Monday, June 7, 2010

No Integrity in Baseball

Major League Baseball has yet to give Detroit Tigers pitcher Armando Galarraga his perfect game. The precise reasons are unknown, as no one has actually said anything in particular about the issue. But it's safe to presume that they are based on two things: the integrity of the game, and letting human error stand.

These are premises at odds with one another. Integrity demands that human error be taken into account and corrected if possible. This is a very correctable situation. Not fixing it lacks rather than establishes integrity.

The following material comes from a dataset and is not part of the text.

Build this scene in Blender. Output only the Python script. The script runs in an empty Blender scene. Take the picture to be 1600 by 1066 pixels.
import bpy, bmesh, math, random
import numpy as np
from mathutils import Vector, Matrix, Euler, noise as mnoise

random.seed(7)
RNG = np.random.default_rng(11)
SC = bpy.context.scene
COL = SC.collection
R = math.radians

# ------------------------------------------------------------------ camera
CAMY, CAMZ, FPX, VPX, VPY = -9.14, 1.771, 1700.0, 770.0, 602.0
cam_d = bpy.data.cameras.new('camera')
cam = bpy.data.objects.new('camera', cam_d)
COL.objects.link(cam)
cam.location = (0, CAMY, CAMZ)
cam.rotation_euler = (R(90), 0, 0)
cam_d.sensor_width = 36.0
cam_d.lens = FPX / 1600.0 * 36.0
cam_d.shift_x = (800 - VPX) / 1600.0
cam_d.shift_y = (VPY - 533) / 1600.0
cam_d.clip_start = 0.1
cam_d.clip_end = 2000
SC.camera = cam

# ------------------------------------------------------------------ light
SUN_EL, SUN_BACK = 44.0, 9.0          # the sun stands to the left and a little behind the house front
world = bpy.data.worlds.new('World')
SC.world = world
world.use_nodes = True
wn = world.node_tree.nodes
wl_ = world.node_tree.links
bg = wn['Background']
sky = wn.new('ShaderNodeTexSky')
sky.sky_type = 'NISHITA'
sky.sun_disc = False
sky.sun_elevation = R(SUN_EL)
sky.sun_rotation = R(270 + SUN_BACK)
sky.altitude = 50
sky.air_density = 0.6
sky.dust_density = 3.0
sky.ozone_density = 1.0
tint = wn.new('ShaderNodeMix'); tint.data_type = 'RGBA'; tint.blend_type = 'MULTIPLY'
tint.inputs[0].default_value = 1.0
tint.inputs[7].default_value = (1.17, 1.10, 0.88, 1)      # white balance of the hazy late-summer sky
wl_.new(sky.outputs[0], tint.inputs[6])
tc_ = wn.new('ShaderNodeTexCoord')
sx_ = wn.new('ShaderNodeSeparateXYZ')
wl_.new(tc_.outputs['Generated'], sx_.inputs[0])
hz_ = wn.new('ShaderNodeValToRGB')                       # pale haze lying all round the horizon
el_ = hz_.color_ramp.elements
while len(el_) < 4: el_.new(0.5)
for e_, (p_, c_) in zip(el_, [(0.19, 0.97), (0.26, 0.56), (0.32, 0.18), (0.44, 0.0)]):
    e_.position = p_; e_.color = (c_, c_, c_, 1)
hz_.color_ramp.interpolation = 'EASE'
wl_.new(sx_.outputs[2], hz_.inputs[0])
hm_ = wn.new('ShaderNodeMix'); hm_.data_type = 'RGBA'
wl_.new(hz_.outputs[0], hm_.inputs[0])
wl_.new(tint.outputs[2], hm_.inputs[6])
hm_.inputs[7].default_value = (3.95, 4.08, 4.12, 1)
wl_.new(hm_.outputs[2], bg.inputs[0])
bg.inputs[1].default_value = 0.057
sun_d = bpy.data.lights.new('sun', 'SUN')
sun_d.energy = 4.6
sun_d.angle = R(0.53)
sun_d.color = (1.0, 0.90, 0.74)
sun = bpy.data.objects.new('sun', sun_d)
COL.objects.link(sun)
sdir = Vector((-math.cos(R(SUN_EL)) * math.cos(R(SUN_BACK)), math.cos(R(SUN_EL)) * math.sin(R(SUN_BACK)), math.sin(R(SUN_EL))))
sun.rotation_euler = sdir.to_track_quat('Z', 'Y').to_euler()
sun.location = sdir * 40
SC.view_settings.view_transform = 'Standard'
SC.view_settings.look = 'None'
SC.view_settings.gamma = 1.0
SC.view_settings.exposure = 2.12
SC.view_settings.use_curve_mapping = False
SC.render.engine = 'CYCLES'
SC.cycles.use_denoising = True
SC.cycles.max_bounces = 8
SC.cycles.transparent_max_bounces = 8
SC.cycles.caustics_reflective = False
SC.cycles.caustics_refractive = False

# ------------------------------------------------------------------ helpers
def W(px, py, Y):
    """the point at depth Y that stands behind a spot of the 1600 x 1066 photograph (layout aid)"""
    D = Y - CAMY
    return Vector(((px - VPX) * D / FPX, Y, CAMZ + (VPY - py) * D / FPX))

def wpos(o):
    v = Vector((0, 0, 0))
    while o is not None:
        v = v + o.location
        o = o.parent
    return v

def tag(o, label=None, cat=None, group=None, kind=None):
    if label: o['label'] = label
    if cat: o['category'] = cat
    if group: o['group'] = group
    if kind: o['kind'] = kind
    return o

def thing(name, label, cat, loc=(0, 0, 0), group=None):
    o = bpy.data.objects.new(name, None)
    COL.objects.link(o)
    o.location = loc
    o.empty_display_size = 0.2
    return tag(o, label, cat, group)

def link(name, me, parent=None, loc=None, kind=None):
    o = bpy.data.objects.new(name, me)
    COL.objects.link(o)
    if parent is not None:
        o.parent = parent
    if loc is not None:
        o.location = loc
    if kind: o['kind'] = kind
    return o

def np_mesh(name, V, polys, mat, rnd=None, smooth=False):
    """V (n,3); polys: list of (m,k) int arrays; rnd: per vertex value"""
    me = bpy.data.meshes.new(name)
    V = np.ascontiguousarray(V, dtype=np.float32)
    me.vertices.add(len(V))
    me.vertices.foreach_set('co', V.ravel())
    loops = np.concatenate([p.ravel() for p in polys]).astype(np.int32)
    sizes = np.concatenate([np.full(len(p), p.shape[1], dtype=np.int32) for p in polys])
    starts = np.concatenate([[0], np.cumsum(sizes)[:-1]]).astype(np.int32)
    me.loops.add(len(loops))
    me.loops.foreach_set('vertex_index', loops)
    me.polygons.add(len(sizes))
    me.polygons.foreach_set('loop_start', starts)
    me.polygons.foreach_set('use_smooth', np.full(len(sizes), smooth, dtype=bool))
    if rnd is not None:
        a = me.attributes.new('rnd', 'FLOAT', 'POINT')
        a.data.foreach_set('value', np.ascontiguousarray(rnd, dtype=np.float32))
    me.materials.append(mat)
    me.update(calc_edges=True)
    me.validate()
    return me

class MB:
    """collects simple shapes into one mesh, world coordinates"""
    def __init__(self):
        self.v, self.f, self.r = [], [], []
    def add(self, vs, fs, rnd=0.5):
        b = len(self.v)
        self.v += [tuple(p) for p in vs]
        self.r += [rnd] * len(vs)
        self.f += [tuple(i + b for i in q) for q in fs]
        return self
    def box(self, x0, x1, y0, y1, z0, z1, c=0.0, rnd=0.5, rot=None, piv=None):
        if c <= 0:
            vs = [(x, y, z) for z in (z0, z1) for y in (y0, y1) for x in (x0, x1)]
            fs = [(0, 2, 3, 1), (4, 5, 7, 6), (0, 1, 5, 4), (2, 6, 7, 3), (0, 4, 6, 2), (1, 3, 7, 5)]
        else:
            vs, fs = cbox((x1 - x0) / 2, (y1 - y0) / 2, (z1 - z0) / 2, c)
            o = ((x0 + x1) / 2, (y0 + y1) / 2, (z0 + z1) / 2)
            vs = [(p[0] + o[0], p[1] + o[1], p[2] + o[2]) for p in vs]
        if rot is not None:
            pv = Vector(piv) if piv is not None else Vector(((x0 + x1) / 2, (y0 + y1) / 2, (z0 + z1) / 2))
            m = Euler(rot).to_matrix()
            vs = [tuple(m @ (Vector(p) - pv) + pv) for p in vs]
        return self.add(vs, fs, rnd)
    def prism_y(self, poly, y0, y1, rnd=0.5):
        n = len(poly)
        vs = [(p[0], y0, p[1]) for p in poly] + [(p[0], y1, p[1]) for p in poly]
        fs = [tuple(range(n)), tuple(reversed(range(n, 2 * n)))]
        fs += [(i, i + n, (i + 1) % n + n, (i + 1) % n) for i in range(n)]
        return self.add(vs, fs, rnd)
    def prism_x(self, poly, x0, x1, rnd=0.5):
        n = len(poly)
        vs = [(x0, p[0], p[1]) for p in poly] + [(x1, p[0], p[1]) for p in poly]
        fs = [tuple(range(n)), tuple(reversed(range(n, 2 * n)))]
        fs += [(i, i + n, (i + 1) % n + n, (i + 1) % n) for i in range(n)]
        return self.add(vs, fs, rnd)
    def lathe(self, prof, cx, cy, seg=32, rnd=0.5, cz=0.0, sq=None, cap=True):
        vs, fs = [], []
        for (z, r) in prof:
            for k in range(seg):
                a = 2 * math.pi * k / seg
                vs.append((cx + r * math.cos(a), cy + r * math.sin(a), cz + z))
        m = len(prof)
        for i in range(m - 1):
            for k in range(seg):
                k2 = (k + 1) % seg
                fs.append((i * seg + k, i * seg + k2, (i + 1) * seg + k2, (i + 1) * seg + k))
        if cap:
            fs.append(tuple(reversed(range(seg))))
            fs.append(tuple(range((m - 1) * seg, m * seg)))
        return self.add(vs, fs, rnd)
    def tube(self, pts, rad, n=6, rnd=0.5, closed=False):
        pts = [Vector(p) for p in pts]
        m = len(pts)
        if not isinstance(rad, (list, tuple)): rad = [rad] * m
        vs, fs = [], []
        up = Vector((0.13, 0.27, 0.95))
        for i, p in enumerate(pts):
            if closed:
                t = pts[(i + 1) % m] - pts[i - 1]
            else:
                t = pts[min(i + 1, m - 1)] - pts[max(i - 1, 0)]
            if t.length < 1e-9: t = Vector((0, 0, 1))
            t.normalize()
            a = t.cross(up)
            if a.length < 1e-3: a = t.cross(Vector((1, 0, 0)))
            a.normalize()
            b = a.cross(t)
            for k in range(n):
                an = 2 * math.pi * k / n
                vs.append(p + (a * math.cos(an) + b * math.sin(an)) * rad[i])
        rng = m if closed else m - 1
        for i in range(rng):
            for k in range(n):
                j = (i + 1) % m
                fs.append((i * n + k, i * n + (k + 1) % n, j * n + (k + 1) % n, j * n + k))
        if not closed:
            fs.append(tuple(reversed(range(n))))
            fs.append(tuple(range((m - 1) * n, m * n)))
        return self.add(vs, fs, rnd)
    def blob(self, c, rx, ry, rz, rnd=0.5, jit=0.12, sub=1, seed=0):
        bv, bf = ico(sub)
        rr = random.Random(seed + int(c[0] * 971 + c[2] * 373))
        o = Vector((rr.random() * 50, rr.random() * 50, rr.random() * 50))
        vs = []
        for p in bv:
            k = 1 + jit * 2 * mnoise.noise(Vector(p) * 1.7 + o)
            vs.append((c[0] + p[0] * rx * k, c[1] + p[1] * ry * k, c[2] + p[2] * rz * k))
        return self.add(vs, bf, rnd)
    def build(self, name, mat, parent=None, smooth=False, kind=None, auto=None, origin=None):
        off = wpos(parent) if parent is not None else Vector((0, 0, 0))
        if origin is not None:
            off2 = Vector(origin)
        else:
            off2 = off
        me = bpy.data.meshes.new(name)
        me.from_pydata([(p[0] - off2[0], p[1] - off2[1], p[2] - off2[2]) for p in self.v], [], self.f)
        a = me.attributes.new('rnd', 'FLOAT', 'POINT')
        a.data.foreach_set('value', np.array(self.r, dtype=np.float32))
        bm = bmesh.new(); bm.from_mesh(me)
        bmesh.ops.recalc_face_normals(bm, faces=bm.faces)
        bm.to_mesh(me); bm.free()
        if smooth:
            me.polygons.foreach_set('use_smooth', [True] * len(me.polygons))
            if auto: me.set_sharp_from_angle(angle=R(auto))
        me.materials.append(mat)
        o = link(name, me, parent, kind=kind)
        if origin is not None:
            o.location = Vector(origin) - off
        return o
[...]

Sports are supposed to teach us integrity and fair play. Yet all the current situation teaches us is obstinacy, and in the most archaic manner. Bud Selig has essentially said what's ruled on the field stays on the field, a commendable sense of justice in the olden days before we could review and admit and correct error. Still, some fans and officials have asked, where does it stop? If MLB overrules this, then what else can be overruled?

There is an easy answer to this: whatever should be overruled based on the preponderance of the evidence. Not every single call in baseball, but only those where there is clear evidence of substantial human error.

Bud Selig is a coward on the perfect game we all saw. The Detroit Tigers themselves deserve a place in the hall of shame for not specifically asking MLB to change the call and give one of its own players the fame he earned on the field. The organization apparently is filled with timid cowards as well.

Hear this: Armando Galarraga will eventually get his due. But it will take people of greater conscience than who rule baseball today. Major League Baseball must get out of the 12th century and accept that we have the technology to make the game better. And the sooner the better, lest a great game be lost on history.